My personal feelings toward Hank's knowledge and skill therefore grew to become more the way one might fondly recall a favorite high-school teacher who had significantly influenced your youth to make you teh person you are today, but, having since earned your PhD, you now look back on them with perspective. You never lose fondness for them even as you may come to see them in a larger context. I would have wished Hank and I would have remained colleagues, as well as been closer friends. No one can be blamed for wanting to go their own way and do their own thing as a martial artist or try to seek their own validation as a fighter. But, in the quest to improve the credibility and legitimacy of Medieval and Renaissance fighting arts and accurately reconstruct them from authentic historical sources, I believe for the greater good one has to put the integrity of the craft and the need for sincere scholarship above personal interests. Our Western martial heritage deserves no less.

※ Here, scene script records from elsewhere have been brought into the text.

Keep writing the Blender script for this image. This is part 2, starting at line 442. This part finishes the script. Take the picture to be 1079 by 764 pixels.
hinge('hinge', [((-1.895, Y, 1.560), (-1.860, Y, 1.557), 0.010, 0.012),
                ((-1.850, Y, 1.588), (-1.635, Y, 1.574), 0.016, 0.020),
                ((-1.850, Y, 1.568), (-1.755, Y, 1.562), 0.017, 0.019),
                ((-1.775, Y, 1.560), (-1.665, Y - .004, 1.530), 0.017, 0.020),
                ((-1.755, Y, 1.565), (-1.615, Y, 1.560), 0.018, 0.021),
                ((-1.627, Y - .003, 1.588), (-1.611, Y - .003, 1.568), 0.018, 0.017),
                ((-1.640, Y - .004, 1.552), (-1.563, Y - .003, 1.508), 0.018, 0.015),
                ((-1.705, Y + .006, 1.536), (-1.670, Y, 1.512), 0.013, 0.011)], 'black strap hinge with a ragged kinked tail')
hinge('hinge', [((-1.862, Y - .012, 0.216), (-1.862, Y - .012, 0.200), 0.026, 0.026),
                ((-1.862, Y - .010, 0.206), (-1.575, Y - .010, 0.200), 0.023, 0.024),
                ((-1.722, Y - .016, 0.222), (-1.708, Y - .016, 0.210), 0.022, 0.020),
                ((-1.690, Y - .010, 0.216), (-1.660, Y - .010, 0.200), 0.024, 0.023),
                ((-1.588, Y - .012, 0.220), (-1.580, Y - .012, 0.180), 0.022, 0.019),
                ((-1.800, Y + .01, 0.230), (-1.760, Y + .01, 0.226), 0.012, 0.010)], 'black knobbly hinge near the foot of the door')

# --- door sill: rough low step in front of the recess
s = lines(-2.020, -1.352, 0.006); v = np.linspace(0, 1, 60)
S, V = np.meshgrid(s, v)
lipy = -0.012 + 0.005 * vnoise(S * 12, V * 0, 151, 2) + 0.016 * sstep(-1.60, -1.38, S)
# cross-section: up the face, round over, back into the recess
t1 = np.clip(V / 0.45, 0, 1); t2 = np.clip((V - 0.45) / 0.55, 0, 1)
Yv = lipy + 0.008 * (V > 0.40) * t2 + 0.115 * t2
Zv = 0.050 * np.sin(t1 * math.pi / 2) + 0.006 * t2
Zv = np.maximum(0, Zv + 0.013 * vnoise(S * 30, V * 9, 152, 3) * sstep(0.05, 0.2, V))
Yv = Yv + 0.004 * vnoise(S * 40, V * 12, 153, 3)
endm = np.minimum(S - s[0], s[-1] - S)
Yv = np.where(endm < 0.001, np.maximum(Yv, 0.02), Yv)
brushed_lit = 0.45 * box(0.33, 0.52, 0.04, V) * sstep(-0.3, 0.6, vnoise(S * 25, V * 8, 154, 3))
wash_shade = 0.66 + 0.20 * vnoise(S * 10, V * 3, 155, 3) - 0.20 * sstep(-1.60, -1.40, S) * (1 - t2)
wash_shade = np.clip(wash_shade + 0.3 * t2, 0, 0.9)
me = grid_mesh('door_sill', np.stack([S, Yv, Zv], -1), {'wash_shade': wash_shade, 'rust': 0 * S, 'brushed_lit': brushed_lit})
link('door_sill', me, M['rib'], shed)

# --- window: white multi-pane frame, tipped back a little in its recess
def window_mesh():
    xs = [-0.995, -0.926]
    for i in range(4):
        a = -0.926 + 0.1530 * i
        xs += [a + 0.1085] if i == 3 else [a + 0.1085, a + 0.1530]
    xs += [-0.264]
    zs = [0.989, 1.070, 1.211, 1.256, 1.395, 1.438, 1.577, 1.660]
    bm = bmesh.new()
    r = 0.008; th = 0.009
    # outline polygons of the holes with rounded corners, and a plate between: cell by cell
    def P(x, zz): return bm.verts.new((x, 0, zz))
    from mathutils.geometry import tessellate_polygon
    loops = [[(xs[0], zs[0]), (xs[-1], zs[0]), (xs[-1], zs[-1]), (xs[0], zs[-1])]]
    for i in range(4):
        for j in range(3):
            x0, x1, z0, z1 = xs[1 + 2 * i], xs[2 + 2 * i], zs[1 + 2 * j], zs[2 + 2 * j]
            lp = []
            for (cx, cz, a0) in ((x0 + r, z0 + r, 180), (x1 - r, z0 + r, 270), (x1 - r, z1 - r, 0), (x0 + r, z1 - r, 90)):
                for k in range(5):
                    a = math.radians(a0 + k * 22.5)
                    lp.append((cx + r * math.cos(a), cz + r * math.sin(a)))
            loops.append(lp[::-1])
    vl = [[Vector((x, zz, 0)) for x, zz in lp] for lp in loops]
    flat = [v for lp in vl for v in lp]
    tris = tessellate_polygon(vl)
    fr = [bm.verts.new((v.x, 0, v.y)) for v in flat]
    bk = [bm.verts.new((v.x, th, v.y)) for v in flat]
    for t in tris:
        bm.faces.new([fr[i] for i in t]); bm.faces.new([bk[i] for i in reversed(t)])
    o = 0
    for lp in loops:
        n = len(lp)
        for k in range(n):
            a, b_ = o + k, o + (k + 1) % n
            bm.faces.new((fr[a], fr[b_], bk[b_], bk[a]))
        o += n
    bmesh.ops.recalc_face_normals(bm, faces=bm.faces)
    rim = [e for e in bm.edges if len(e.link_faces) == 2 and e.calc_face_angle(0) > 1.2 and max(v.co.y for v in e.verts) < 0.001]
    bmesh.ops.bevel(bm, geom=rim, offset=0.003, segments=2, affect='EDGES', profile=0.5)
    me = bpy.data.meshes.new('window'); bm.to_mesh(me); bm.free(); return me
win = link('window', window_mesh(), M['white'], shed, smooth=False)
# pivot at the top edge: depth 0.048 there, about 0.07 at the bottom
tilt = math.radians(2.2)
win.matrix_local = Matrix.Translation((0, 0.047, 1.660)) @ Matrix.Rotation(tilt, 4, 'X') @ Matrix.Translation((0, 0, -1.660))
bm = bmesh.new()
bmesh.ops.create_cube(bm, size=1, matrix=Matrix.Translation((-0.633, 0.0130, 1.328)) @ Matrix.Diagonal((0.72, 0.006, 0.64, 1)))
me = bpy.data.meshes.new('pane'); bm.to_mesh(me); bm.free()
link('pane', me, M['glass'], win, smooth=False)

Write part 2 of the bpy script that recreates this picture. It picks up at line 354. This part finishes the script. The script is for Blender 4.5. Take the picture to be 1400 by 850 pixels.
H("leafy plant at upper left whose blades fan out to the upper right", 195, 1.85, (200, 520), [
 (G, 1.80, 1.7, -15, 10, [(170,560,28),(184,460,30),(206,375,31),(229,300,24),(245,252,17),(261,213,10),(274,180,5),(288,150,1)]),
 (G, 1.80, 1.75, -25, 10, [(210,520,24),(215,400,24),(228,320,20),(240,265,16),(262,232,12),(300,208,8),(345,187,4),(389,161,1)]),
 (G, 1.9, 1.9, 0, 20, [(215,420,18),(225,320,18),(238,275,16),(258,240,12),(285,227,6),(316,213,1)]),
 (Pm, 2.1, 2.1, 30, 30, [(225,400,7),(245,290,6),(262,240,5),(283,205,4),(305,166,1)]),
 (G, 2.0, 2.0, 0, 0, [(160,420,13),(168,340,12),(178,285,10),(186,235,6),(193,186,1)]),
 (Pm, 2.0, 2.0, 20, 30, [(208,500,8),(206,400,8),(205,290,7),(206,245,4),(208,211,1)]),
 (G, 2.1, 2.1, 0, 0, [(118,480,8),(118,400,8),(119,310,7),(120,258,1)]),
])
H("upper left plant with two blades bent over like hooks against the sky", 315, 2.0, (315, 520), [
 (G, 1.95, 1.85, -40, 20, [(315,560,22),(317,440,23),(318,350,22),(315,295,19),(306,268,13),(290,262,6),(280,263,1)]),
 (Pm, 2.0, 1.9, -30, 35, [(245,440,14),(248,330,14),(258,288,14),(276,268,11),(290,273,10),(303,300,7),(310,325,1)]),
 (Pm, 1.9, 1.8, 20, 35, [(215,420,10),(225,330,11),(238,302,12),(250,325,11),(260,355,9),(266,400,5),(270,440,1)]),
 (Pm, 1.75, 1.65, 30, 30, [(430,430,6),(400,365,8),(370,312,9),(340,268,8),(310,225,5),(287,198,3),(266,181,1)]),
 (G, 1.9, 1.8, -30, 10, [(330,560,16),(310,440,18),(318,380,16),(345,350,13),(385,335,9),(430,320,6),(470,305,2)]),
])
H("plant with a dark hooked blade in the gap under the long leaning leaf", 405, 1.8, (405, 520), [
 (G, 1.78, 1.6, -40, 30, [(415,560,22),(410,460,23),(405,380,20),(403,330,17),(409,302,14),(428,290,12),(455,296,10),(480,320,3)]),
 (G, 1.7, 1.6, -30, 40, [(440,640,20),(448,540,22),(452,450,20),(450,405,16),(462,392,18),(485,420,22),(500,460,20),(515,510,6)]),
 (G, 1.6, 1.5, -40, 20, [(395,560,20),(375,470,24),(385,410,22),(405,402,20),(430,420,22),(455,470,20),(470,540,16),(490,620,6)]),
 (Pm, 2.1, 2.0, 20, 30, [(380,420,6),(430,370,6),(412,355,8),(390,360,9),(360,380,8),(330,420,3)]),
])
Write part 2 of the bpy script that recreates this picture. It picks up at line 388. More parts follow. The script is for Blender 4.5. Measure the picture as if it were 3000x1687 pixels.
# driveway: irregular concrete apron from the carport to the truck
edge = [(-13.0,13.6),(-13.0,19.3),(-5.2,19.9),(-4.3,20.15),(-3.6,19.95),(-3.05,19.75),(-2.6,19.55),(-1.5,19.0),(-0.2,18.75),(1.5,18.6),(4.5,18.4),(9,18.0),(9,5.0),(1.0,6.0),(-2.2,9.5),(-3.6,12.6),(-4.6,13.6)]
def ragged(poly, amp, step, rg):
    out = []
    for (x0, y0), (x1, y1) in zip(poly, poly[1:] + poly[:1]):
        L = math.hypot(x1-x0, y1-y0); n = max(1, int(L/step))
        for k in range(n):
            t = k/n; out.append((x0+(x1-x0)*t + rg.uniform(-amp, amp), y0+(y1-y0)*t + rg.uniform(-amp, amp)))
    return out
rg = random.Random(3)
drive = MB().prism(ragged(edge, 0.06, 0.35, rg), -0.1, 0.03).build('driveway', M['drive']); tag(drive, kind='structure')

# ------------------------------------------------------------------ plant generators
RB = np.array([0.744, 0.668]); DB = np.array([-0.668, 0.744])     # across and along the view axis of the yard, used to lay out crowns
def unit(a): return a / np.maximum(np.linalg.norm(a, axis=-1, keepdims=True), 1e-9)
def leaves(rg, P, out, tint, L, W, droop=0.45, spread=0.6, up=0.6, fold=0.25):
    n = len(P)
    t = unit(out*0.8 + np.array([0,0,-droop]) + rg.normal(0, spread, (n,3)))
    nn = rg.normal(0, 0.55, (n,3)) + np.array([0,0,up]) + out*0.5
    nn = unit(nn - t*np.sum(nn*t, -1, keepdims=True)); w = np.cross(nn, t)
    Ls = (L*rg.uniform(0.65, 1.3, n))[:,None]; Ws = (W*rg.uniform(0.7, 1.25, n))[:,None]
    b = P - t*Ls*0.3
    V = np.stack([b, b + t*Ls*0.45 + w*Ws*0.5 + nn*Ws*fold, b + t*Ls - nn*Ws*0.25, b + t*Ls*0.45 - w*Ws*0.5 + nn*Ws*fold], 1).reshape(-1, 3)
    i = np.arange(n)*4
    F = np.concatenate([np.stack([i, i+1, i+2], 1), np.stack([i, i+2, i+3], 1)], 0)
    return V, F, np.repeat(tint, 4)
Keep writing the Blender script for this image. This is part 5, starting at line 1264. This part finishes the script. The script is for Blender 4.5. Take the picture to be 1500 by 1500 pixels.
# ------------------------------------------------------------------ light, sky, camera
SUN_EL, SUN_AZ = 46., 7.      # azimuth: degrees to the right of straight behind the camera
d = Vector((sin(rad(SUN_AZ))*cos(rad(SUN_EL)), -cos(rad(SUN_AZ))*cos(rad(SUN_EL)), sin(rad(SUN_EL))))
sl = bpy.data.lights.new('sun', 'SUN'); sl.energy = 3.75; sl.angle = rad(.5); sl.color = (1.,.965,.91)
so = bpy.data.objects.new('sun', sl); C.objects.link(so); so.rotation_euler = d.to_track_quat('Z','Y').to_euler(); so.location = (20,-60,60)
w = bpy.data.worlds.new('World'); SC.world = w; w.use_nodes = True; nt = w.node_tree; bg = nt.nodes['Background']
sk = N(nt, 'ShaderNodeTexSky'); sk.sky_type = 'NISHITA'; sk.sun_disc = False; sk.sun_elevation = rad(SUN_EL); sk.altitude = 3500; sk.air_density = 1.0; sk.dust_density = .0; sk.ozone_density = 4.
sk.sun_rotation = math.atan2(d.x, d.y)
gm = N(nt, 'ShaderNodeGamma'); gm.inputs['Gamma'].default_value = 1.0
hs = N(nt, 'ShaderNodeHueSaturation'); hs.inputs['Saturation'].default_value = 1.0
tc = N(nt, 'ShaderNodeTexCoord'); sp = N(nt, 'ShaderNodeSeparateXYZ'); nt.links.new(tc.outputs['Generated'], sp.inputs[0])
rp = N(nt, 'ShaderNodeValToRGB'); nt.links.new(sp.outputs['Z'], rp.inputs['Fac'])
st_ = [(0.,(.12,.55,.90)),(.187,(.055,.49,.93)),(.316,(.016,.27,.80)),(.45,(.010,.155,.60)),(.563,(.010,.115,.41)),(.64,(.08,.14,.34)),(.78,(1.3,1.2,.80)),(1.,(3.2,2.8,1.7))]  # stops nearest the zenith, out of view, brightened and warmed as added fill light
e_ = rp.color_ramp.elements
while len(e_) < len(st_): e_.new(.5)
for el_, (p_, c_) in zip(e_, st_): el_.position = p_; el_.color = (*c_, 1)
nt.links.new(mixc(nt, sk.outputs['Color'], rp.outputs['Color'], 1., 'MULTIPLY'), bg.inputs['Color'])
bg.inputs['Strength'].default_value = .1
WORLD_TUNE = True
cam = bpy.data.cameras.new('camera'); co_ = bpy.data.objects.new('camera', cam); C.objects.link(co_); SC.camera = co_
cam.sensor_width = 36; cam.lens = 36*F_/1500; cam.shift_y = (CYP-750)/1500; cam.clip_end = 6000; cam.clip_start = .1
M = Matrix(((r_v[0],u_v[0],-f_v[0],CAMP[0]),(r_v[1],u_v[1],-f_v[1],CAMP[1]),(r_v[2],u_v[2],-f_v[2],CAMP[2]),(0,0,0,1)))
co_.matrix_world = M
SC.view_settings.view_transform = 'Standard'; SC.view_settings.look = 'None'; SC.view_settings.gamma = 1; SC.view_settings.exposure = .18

The true loss to our community, in my opinion, came not with his final inevitable mortality that we will all share one day, but rather occurred some time ago. It occurred when Hank chose not so much take a different path, but stay in the same spot on the path he was already on. When I think of all the countless projects and books and articles and proposals he envisioned for our subject over the years and, sadly, how very few if any of them ever came anywhere close to fruition, I feel that is the greater loss — both for him and for all of us.  I regret that he was unable to share in, contribute more to, and benefit from the enormous advances which the study of historical European martial arts have made in recent years. But, from whatever motivation, the choice to not participate the way he might have was his own. I like to believe that the legacy of his influence will in time outwiegh my regrets.

Though never making claim to be a “master” of any historical European weaponry (and rightly ridiculing those who did), Hank was a masterful fighter with blades, following his own intuitive insights and long experience. Many of us would not be where we are in this subject today if not in some way for following in his footsteps. We could do worse than to try to follow his lead.

For myself, and for many others I’m sure, Hank was an unprecedented inspiration of what to be. Then, over time, in some ways he became for me a warning of what to not allow myself to become. I cannot but count myself fortunate to have known Hank Reinhardt, to have for a time benefited from his knowledge, his immense humor, and his friendship. I will value that and let the rest pass with him.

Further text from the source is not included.